The changing light always makes a visit worthwhile when 'nothing' else is happening. But there is always something when you look long and hard enough (not that I ever do!).
One of the few places you get such a long flat open vista. Incredibly 'members of the family' had cattle on this site over 300 years ago! Maybe I should give history a wave.
I am used to seeing Redshank on river estuaries, on the beach and they are remarkably well patterned for their environment. From above a raptor would have difficulty spotting this as a target.
Grey Partridge are difficult to approach literally running off as you approach, and if you get too close, zoom off at zero feet, putting any radar to shame!
Being in the right place at the right time helps, but it inevitably means an early start. The problem always is, the sun rises in the east EVERY DAY! (and strangely enough sets in the west, funny that).

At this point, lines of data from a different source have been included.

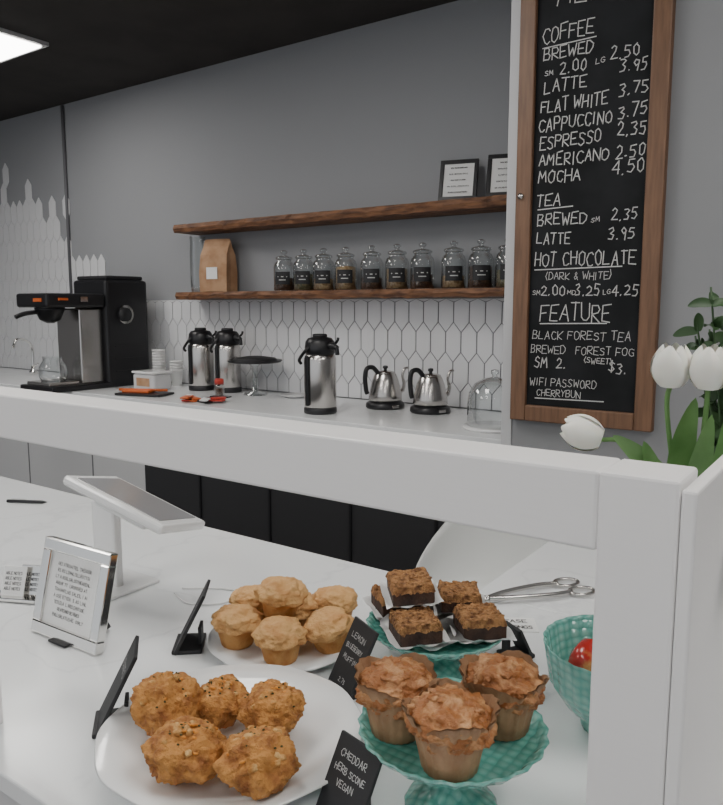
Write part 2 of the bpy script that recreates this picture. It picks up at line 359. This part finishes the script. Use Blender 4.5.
def airpot(loc,rz=0):
    b=M("airpot_carafe")
    b.lathe([(0,0),(.078,0),(.080,.004),(.080,.025),(.076,.03)],BLACK)
    b.lathe([(.076,.03),(.078,.033),(.078,.262),(.074,.275),(.066,.288)],STEEL,seg=40)
    b.lathe([(.067,.285),(.072,.290),(.074,.315),(.070,.345),(.058,.362),(.03,.368),(0,.368)],BLACK)
    b.lathe([(.035,.366),(.035,.378),(.03,.382),(0,.382)],BLACKM)
    b.tube(curve([(0,-.06,.325),(0,-.10,.325),(0,-.118,.315),(0,-.122,.285)]),[.018]*8+[.014]*8+[.010]*8+[.010],BLACK)
    b.tube(curve([(-.07,.0,.32),(-.088,.01,.30),(-.088,.05,.26),(-.07,.06,.24)]),.008,BLACK)
    b.tube(curve([(.07,.0,.32),(.095,0,.33),(.115,0,.345),(.12,0,.36)]),.007,BLACK)
    b.box((-.083,0,.16),(.012,.022,.24),BLACK,.004)
    b.build(loc,rz)
airpot((-2.22,2.80,.921),R(80)); airpot((-3.43,3.15,.921),R(85)); airpot((-3.22,3.17,.921),R(85))
def kettle(loc,rz):
    b=M("gooseneck_kettle")
    b.lathe([(0,0),(.094,0),(.100,.006),(.097,.026),(.08,.036),(0,.036)],BLACK)
    b.lathe([(.080,.038),(.085,.042),(.083,.07),(.068,.138),(.054,.173),(.050,.178)],STEEL,seg=40)
    b.lathe([(.050,.176),(.048,.184),(.02,.190),(0,.191)],STEEL); b.lathe([(.008,.188),(.008,.198),(.014,.204),(.012,.214),(0,.216)],BLACK)
    b.tube(curve([(-.07,0,.073),(-.105,0,.083),(-.115,0,.118),(-.105,0,.158),(-.118,0,.193),(-.14,0,.198)]),[.011]*10+[.009]*10+[.007]*20+[.006]*1,STEEL)
    b.tube(curve([(.045,0,.18),(.075,0,.208),(.11,0,.203),(.120,0,.158),(.114,0,.098),(.107,0,.078)]),.012,BLACK)
    b.box((0,.096,.016),(.04,.01,.014),STEEL,.002)
    return b.build(loc,rz)
kettle((-2.06,3.13,.921),R(246)); kettle((-1.79,3.12,.921),R(246))
b=M("glass_cake_dome")
b.lathe([(0,0),(.13,0),(.135,.008),(.13,.012),(0,.012)],PORC)
b.lathe([(.112,.013),(.114,.10),(.108,.15),(.085,.19),(.045,.212),(.012,.218),(.010,.225),(.018,.235),(.016,.248),(0,.252)],GLASSJ,capb=False,seg=40); b.build((-1.33,2.86,.921))
b=M("cake_stand_black"); b.lathe([(.07,0),(.07,.006),(.02,.02),(.015,.16),(.04,.185)],GLASSJ); b.lathe([(0,.185),(.15,.19),(.16,.20),(.155,.205),(.14,.198),(0,.197)],BLACK,seg=40)
b.lathe([(.13,.199),(.12,.215),(.05,.225),(0,.226)],BLACKM); b.build((-2.98,3.15,.921))
b=M("white_saucer"); b.lathe([(0,0),(.05,0),(.085,.014),(.083,.016),(.05,.004),(0,.004)],PORC); b.build((-2.72,3.2,.921))
b=M("barista_tray"); b.box((0,0,.008),(.30,.16,.012),BLACK,.004); b.box((-.04,0,.022),(.18,.08,.016),ORANGE,.006); b.tube([(-.15,-.03,.03),(.14,.02,.03)],.008,ORANGE); b.build((-3.50,2.77,.921),.3)
b=M("lid_sleeve_pile"); 
for i in range(12): b.box((random.uniform(-.14,.14),random.uniform(-.07,.07),.006+.009*(i%3)),(.11,.045,.008),[RED,PAPER,BLACK,ORANGE][i%4],.002,None,Matrix.Rotation(random.uniform(-1,1),4,'Z'))
b.build((-3.02,2.77,.921))
b=M("spice_shaker"); b.lathe([(0,0),(.028,0),(.028,.07),(.024,.075)],GLASSJ); b.lathe([(.026,.075),(.026,.10),(.02,.106),(0,.106)],RED); b.lathe([(0,.002),(.025,.002),(.025,.05),(0,.05)],COFFEEB); b.build((-3.07,2.95,.921))

# ------------------------------------------------------------ chalkboard menu
b=M("chalkboard_menu")
X0,X1,Z0,Z1=-1.05,-.575,1.045,2.62; bw=.055; yf=2.384
b.b2(X0+bw,X1-bw,2.398,2.419,Z0+bw,Z1-bw,CHALKB)
b.b2(X0,X0+bw,yf,2.4198,Z0,Z1,OAK,.004); b.b2(X1-bw,X1,yf,2.4198,Z0,Z1,OAK,.004)
b.b2(X0+bw,X1-bw,yf,2.4198,Z0,Z0+bw,OAK,.004); b.b2(X0+bw,X1-bw,yf,2.4198,Z1-bw,Z1,OAK,.004)
b.lathe([(.010,0),(.010,.006),(0,.008)],STEEL,Matrix.Translation((X0+.02,yf,1.80))@Matrix.Rotation(R(90),4,'X'),seg=12)
L=[("MENU",2.405,.052,-.93,.20),("COFFEE",2.30,.046,-.975,.165),("BREWED",2.245,.036,-.97,.16),
("SM",2.195,.016,-.965,.03),("2.00",2.195,.034,-.915,.09),("LG",2.205,.016,-.80,.03),("2.50",2.21,.036,-.755,.09),
("LATTE",2.14,.038,-.965,.14),("3.95",2.165,.036,-.725,.085),
("FLAT WHITE",2.078,.038,-.975,.215),("3.75",2.095,.038,-.725,.09),
("CAPPUCCINO",2.018,.038,-.98,.235),("3.75",2.028,.038,-.725,.09),
("ESPRESSO",1.962,.038,-.975,.20),("2.35",1.972,.038,-.725,.09),
("AMERICANO",1.905,.038,-.975,.225),("2.50",1.905,.038,-.725,.09),
("MOCHA",1.85,.038,-.975,.14),("4.50",1.855,.038,-.735,.10),
("TEA",1.775,.040,-.98,.085),("BREWED",1.708,.036,-.975,.165),("SM",1.71,.014,-.795,.03),("2.35",1.71,.036,-.73,.08),
("LATTE",1.648,.034,-.975,.115),("3.95",1.648,.036,-.74,.085),
("HOT CHOCOLATE",1.57,.044,-.98,.325),("(DARK & WHITE)",1.525,.024,-.94,.215),
("SM",1.475,.014,-.985,.03),("2.00",1.472,.034,-.955,.085),("MD",1.475,.014,-.865,.03),("3.25",1.472,.034,-.84,.085),("LG",1.475,.014,-.748,.025),("4.25",1.472,.034,-.72,.085),
("FEATURE",1.39,.056,-.955,.235),("BLACK FOREST TEA",1.328,.028,-.98,.32),("BREWED",1.28,.026,-.985,.12),("FOREST FOG",1.28,.026,-.83,.185),
("SM  2.",1.23,.034,-.97,.11),("(SWEET)",1.252,.018,-.80,.09),("$3.",1.225,.034,-.72,.06),
("WIFI PASSWORD",1.17,.026,-.985,.225),("CHERRYBUN",1.135,.022,-.96,.15)]
def zz(z): return z-.024*max(0,(z-1.45)/.85)
for s,z,h,x,w in L: text(b,s,x+.001,zz(z),h,.0034 if h>.03 else .0022,CHALK,y=2.3968,width=w*1.03,jit=.30,slant=.06)
for x0,x1,z in [(-.975,-.80,2.285),(-.975,-.855,1.762),(-.98,-.69,1.560),(-.955,-.73,1.378),(-.965,-.73,1.125)]: line(b,x0,x1,zz(z),zz(z)+.004,.0035,CHALK,y=2.3966)
b.build((0,0,0))

# ------------------------------------------------------------ front counter (L shaped)
b=M("front_counter")
b.b2(-3.3,.6,.485,1.45,.77,.80,QUARTZ,.003); b.b2(-.71,.6,1.45,2.413,.77,.80,QUARTZ,.003)
b.b2(-3.28,.58,.52,1.40,.0,.77,LAM); b.b2(-.68,.58,1.40,2.413,.0,.77,LAM)
b.build()
# sneeze guard frame
b=M("sneeze_guard_frame")
zt=1.327; zb=1.270; xr=-.1005; xl=-.1535
b.b2(-1.13,xl,.50,.555,zb,zt,WHITE,.0025)
b.b2(xl,xr,.50,.555,.80,zt,WHITE,.0025)
b.b2(-1.122,-1.067,.50,.555,.80,zb,WHITE,.0025)
b.b2(xr+.001,xr+.011,.498,.92,.80,1.322,WHITE,.002)
b.b2(-1.067,xl,.505,.509,.802,zb,PANE)
b.lathe([(.010,0),(.010,.008),(.016,.012),(.017,.020),(.010,.026),(0,.027)],PORC,Matrix.Translation((xr+.011,.625,1.262))@Matrix.Rotation(R(90),4,'Y'),seg=20)
b.build()

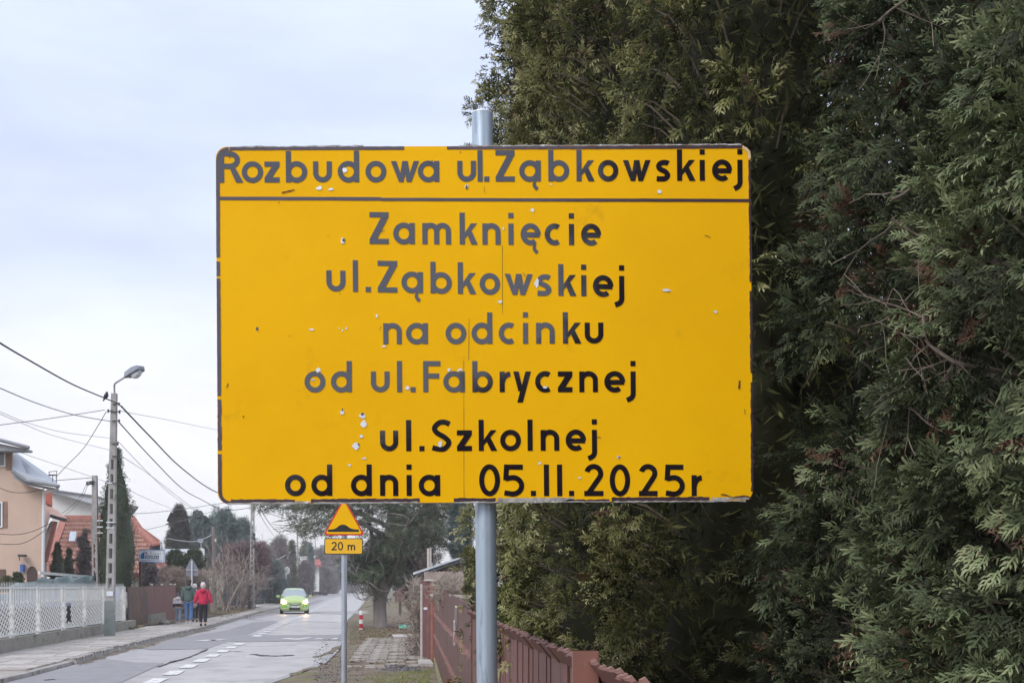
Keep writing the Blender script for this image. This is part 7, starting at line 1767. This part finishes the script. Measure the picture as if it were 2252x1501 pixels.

Sometimes understanding bird behaviour helps, adult lapwings attacking approaching gulls can be a sign that youngsters are not far away. Of course this dull black birds have much more going for them than one realise, the irridescence created by light reflection and all that. As a young lad, I have abiding memories of seeing a lapwing nest with three eggs in the dip in the ground created by cattle feet, when off into the countryside very early one morning — a long long time ago — needless to say that field is now housing. Gotta live somewhere I guess.
Corvids, Rooks, Carrion Crows and Magpies can be a problem, as indeed predatory gulls, but sometimes even they are pre-occupied, this magpie busy collected worms for the offspring.